Work to be completed =>
From the first line of the data below through the line bearing "MC = (-4.816, -3.44, -2.064, -0.688)", reproduce each line exactly; do not include pictures.

Material =>
-.-.-

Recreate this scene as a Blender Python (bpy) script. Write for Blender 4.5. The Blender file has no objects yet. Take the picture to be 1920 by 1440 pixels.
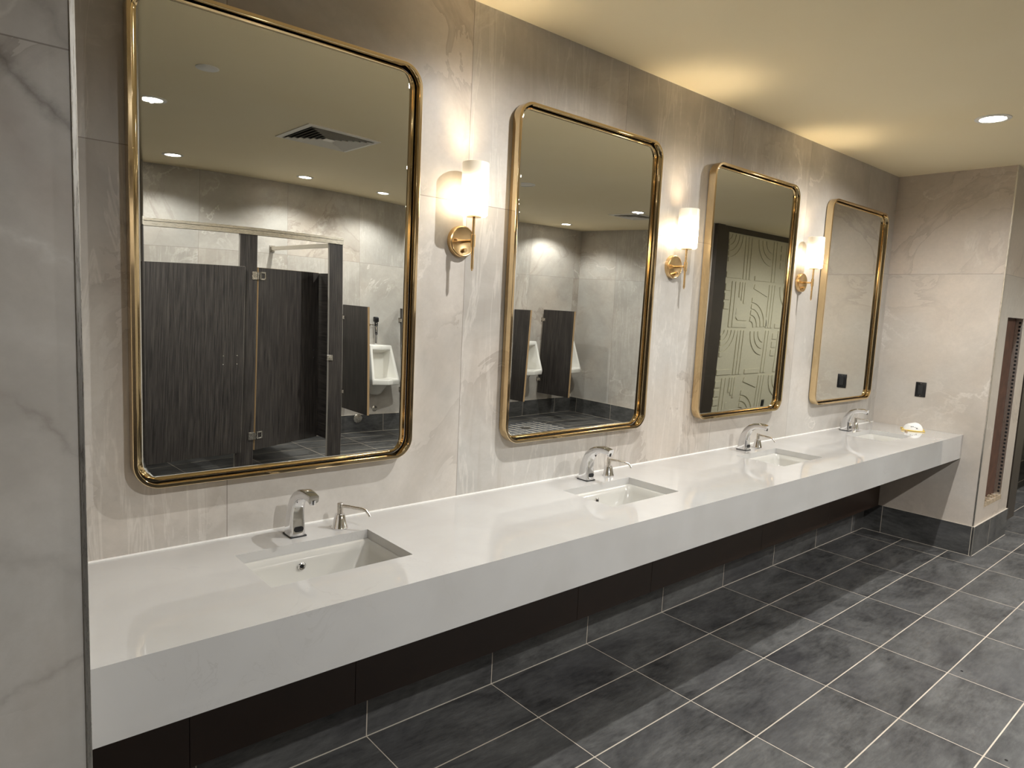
import bpy, bmesh, math, random
from mathutils import Vector, Matrix
PI = math.pi
random.seed(7)
S = bpy.context.scene
COL = S.collection

# ------------------------------------------------------------------ measures (metres)
ZC = 2.768            # ceiling
XL, XR = -5.504, 0.0  # vanity niche between the two wing walls
RD = 0.759            # wing wall depth
WX = 0.845            # wing wall thickness along x
YB = -5.15            # wall behind the stalls and urinals
XE = 1.93             # end wall by the urinals
YF = -2.9             # feature wall
XW = -7.0
XFAR = 6.5
ZT, ZA = 0.8716, 0.698  # counter top, apron bottom
CD = 0.629            # counter depth
HB = 0.217            # tile base height
TX, TY, GX, GY = 0.6096, 0.3048, -3.885, -0.0124   # floor tile grid
MC = (-4.816, -3.44, -2.064, -0.688)              # sink and mirror centres

# ------------------------------------------------------------------ node helpers
class NT:
    def __init__(s, name):
        s.m = bpy.data.materials.new(name); s.m.use_nodes = True
        s.t = s.m.node_tree; s.t.nodes.clear()
        s.out = s.t.nodes.new('ShaderNodeOutputMaterial')
        s.b = s.t.nodes.new('ShaderNodeBsdfPrincipled')
        s.t.links.new(s.b.outputs[0], s.out.inputs[0])
    def n(s, typ, **kw):
        nd = s.t.nodes.new(typ)
        for k, v in kw.items(): setattr(nd, k, v)
        return nd
    def put(s, sock, v):
        if v is None: return
        if isinstance(v, bpy.types.NodeSocket): s.t.links.new(v, sock)
        else: sock.default_value = v
    def math(s, op, a, b=None, c=None, clamp=False):
        nd = s.n('ShaderNodeMath', operation=op); nd.use_clamp = clamp
        s.put(nd.inputs[0], a); s.put(nd.inputs[1], b); s.put(nd.inputs[2], c)
        return nd.outputs[0]
    def vmath(s, op, a, b=None, scale=None):
        nd = s.n('ShaderNodeVectorMath', operation=op)
        s.put(nd.inputs[0], a); s.put(nd.inputs[1], b)
        if scale is not None: s.put(nd.inputs['Scale'], scale)
        return nd.outputs['Vector'] if op not in ('LENGTH', 'DOT_PRODUCT') else nd.outputs['Value']
    def comb(s, x, y, z):
        nd = s.n('ShaderNodeCombineXYZ')
        for i, v in enumerate((x, y, z)): s.put(nd.inputs[i], v)
        return nd.outputs[0]
    def sep(s, v):
        nd = s.n('ShaderNodeSeparateXYZ'); s.put(nd.inputs[0], v); return nd.outputs
    def noise(s, v, scale, detail=4, rough=.5, dist=0.0):
        nd = s.n('ShaderNodeTexNoise'); s.put(nd.inputs['Vector'], v)
        nd.inputs['Scale'].default_value = scale; nd.inputs['Detail'].default_value = detail
        nd.inputs['Roughness'].default_value = rough; nd.inputs['Distortion'].default_value = dist
        return nd.outputs[0]
    def rmap(s, v, a, b, c=0.0, d=1.0):
        nd = s.n('ShaderNodeMapRange'); s.put(nd.inputs[0], v)
        for i, q in enumerate((a, b, c, d)): nd.inputs[i+1].default_value = q
        return nd.outputs[0]
    def mix(s, f, a, b, blend='MIX'):
        nd = s.n('ShaderNodeMix', data_type='RGBA', blend_type=blend)
        s.put(nd.inputs[0], f)
        for sk, v in ((nd.inputs[6], a), (nd.inputs[7], b)):
            if not isinstance(v, bpy.types.NodeSocket) and len(v) == 3: v = (*v, 1)
            s.put(sk, v)
        return nd.outputs[2]
    def coord(s): return s.n('ShaderNodeTexCoord').outputs['Object']
    def set(s, **kw):
        for k, v in kw.items():
            k = {'color':'Base Color','rough':'Roughness','metal':'Metallic','ior':'IOR','spec':'Specular IOR Level','ecolor':'Emission Color','estr':'Emission Strength','normal':'Normal','coat':'Coat Weight'}.get(k, k)
            if k in ('Base Color','Emission Color') and not isinstance(v, bpy.types.NodeSocket): v = (*v, 1)
            s.put(s.b.inputs[k], v)
        return s
    def bump(s, h, strength=.2, dist=.01):
        nd = s.n('ShaderNodeBump'); nd.inputs['Strength'].default_value = strength
        nd.inputs['Distance'].default_value = dist; s.put(nd.inputs['Height'], h)
        s.put(s.b.inputs['Normal'], nd.outputs[0]); return s

def srgb(h):
    c = [int(h[i:i+2], 16)/255 for i in (0, 2, 4)]
    return tuple(v/12.92 if v <= .04045 else ((v+.055)/1.055)**2.4 for v in c)

def plain(name, col, rough=.5, metal=0.0, noise=0.0, nscale=30, **kw):
    t = NT(name)
    if noise:
        f = t.rmap(t.noise(t.coord(), nscale, 5), .3, .7)
        c = t.mix(f, [v*(1-noise) for v in col], [min(1, v*(1+noise)) for v in col])
        t.set(color=c)
    else: t.set(color=col)
    t.set(rough=rough, metal=metal, **kw)
    return t.m

def brushed(name, col, rough, axis=(1, 1, 60), amt=.12):
    t = NT(name)
    v = t.vmath('MULTIPLY', t.coord(), axis)
    f = t.noise(v, 12, 3, .6)
    t.set(color=t.mix(t.rmap(f, .3, .7), [c*(1-amt) for c in col], col), metal=1.0,
          rough=t.rmap(f, .3, .7, rough*.8, rough*1.25))
    return t.m

# porcelain slabs with a cloudy onyx print; u runs along the wall, tiles of 0.9 x 1.8 m
def stone(name, seed, off=-4.107, pitch=0.897, contrast=1.0, dark=0.0, streaks=.5, warm=.55, slash=()):
    t = NT(name)
    p = t.sep(t.coord()); nrm = t.sep(t.n('ShaderNodeNewGeometry').outputs['Normal'])
    use_y = t.math('GREATER_THAN', t.math('ABSOLUTE', nrm[0]), .5)
    u = t.math('ADD', t.math('MULTIPLY', p[0], t.math('SUBTRACT', 1.0, use_y)), t.math('MULTIPLY', p[1], use_y))
    z = p[2]
    g = t.math('DIVIDE', t.math('SUBTRACT', u, off), pitch)
    iu = t.math('FLOOR', g); fu = t.math('FRACT', g)
    iz = t.math('GREATER_THAN', z, 2.031)
    du = t.math('MULTIPLY', t.math('MINIMUM', fu, t.math('SUBTRACT', 1.0, fu)), pitch)
    dz = t.math('ABSOLUTE', t.math('SUBTRACT', z, 2.031))
    joint = t.math('LESS_THAN', t.math('MINIMUM', du, dz), .0013)
    wn = t.n('ShaderNodeTexWhiteNoise'); t.put(wn.inputs['Vector'], t.comb(iu, iz, t.math('ADD', use_y, float(seed))))
    rc = wn.outputs['Color']; r = t.sep(rc)
    uv = t.comb(u, z, 0.0)
    rot = t.n('ShaderNodeVectorRotate', rotation_type='Z_AXIS'); t.put(rot.inputs['Vector'], uv)
    t.put(rot.inputs['Angle'], t.rmap(r[2], 0, 1, -1.0, 1.0))
    q = t.vmath('ADD', rot.outputs[0], t.vmath('SCALE', rc, scale=23.0))
    warp = t.vmath('ADD', q, t.vmath('SCALE', t.n_color(q, 1.1), scale=.55))
    cloud = t.noise(warp, 1.5, 7, .62, .3)
    base = t.mix(t.rmap(cloud, .36, .64), srgb('A59F96'), srgb('C4BEB5'))
    tint = t.noise(warp, 1.0, 4, .55)
    base = t.mix(t.rmap(tint, .48-.1*(warm > .6), .72, .3*(warm > .6), warm), base, srgb('CBBBAA'))
    bl = t.noise(t.vmath('ADD', warp, (5.3, 1.7, 2.1)), .9, 4, .5)
    base = t.mix(t.rmap(bl, .5, .75, 0, .5), base, srgb('B8B8B4'))
    # soft layered veins
    v1 = t.noise(t.vmath('ADD', warp, (9.1, 3.3, 0.4)), 1.05, 8, .6, .35)
    ln = t.rmap(t.math('ABSOLUTE', t.math('SUBTRACT', v1, .5)), 0.0, .012, 1, 0)
    msk = t.rmap(t.noise(q, 1.3, 2), .50, .68)
    base = t.mix(t.math('MULTIPLY', t.math('MULTIPLY', ln, msk), .55*contrast), base, srgb('F0EAE0'))
    v2 = t.noise(t.vmath('ADD', warp, (2.2, 7.7, 4.4)), 1.0, 7, .6, 1.2)
    e = t.math('SUBTRACT', v2, .5)
    dk = t.math('MULTIPLY', t.rmap(e, 0.0, .05, 1, 0), t.math('GREATER_THAN', e, 0.0))
    base = t.mix(t.math('MULTIPLY', t.math('MULTIPLY', dk, t.rmap(t.noise(q, 1.0, 3), .48, .62)), .42*contrast+dark), base, srgb('7C6F63'))
    for (u0, z0, du_, dz_, wd, k, hexc) in slash:   # large veins at known places of the print
        ln_ = math.hypot(du_, dz_)
        wob = t.math('MULTIPLY', t.math('SUBTRACT', t.noise(t.comb(u, z, 3.0), 16.0, 6, .62), .5), .07)
        dist = t.math('ADD', t.math('ADD', t.math('MULTIPLY', t.math('SUBTRACT', u, u0), -dz_/ln_), t.math('MULTIPLY', t.math('SUBTRACT', z, z0), du_/ln_)), wob)
        near = t.rmap(t.math('ABSOLUTE', dist), 0, wd, 1, 0)
        near = t.math('MULTIPLY', t.math('MULTIPLY', near, near), t.rmap(t.noise(t.comb(u, z, 9.0), 11, 4), .35, .6, .35, 1))
        base = t.mix(t.math('MULTIPLY', near, k), base, srgb(hexc))
    # upright agate streaks on some slabs
    sq = t.vmath('MULTIPLY', t.vmath('ADD', uv, t.vmath('SCALE', rc, scale=17.0)), (5.5, .55, 1))
    sw = t.vmath('ADD', sq, t.vmath('SCALE', t.n_color(sq, .9), scale=1.1))
    st = t.noise(sw, 1.6, 6, .6, .5)
    sf = t.math('MULTIPLY', t.math('LESS_THAN', r[0], streaks), .28*contrast)
    base = t.mix(t.math('MULTIPLY', t.rmap(st, .44, .36), sf), base, srgb('A09588'))
    base = t.mix(t.math('MULTIPLY', t.rmap(t.math('ABSOLUTE', t.math('SUBTRACT', st, .53)), 0, .02, 1, 0), sf), base, srgb('E6E0D6'))
    fine = t.noise(q, 30, 6, .75)
    base = t.mix(t.rmap(fine, .35, .65, 0, .24), base, srgb('A39B91'))
    col = t.mix(t.math('MULTIPLY', joint, .75), base, srgb('776E64'))
    t.set(color=col, rough=t.rmap(cloud, .3, .7, .30, .42), spec=.4)
    return t.m
def n_color(s, v, scale):
    nd = s.n('ShaderNodeTexNoise'); s.put(nd.inputs['Vector'], v); nd.inputs['Scale'].default_value = scale
    nd.inputs['Detail'].default_value = 3
    return s.vmath('SUBTRACT', nd.outputs['Color'], (.5, .5, .5))
NT.n_color = n_color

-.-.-

Full solution =>
Recreate this scene as a Blender Python (bpy) script. Write for Blender 4.5. The Blender file has no objects yet. Take the picture to be 1920 by 1440 pixels.
import bpy, bmesh, math, random
from mathutils import Vector, Matrix
PI = math.pi
random.seed(7)
S = bpy.context.scene
COL = S.collection

# ------------------------------------------------------------------ measures (metres)
ZC = 2.768            # ceiling
XL, XR = -5.504, 0.0  # vanity niche between the two wing walls
RD = 0.759            # wing wall depth
WX = 0.845            # wing wall thickness along x
YB = -5.15            # wall behind the stalls and urinals
XE = 1.93             # end wall by the urinals
YF = -2.9             # feature wall
XW = -7.0
XFAR = 6.5
ZT, ZA = 0.8716, 0.698  # counter top, apron bottom
CD = 0.629            # counter depth
HB = 0.217            # tile base height
TX, TY, GX, GY = 0.6096, 0.3048, -3.885, -0.0124   # floor tile grid
MC = (-4.816, -3.44, -2.064, -0.688)              # sink and mirror centres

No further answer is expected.